Monday, May 17, 2010

Couples Retreat


On Friday last minute we decided to go up to Bear Lake with our friends Megan and Austin. We had such a great time. The weather could have been maybe 10-15 degrees warmer and it would have been perfect. Megs and I went golfing with our boys for the first time and they sucked ass-apparently we were bad luck and won't be allowed to go with them again. haha. We got them hooked on tennis and we will be playing a lot more this summer. (They have a court in their backyard, go figure!) Jon made a bunch of amazing food-we watched movies, got in the hot tub, shared stories, and swapped gossip. I love Logan Canyon it is my favorite canyon if someone were to ask. It was weird seeing how undeveloped nature is at this point because of the shitty weather we've been having. No leaves on the trees up there! But I'd call the trip a success and we plan on going again soon.







It was super relaxing. :)

Monday, May 10, 2010

I'm feeling.. out of favor...detested..just blah

I doubt this post will make much sense but I need to get this negative energy out of me somehow. Have you ever felt meaningless in a world full of meaningful people? In our generation we have all this nonsense that began with Myspace and now it's Facebook, Facebook, Facebook. I used to be a part of that society and I'm quite glad to be away from it now. If it were just a means for communicating with acquaintances from your past then I might feel differently about it but it seems like it's a front for everybody. Everyone putting their best foot forward-posting their "best" pictures, showcasing their "best" moments in time. A bunch of posers, I guess it sort of bothers me that people out there feel the need to share all of these moments with people they wouldn't talk to or care about if it weren't for these networks that make it so easy. It's sort of ridiculous how much time people spend on there and especially the variation of age levels-shouldn't your life count for much more than Facebook status, who wrote on your wall, or what picture you have posted on your profile?
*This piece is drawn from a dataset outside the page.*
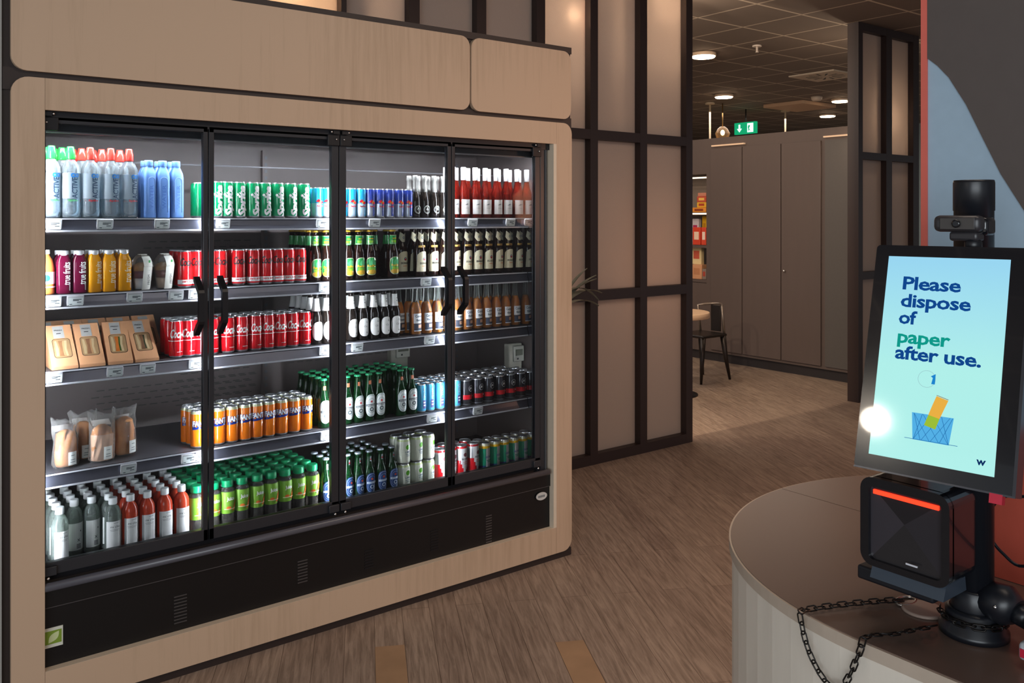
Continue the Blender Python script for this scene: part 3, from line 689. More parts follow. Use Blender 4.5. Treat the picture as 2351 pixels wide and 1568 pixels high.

When I'm 40 something with children I know that I'm going to invest my time in them and not a website. But it's almost like a double edged sword with me-I also hate that because I choose not to share parts of me with the world that I feel less significant or that I'm probably not searched for or missed. I'm just having a downer moment, it'll pass. Life is strange and it's hard to steer away from routine. I always want so much out of life and to share as much as I can of my REAL life, it's why I contribute the way I do on here. But sometimes it just doesn't feel like enough. Is it really that important to be seen? I guess that's where I draw a fine line. I am happy within my life, I have everything I want and need. I feel loved and important to my family and that should be sufficient, but sometimes it's just not. Help.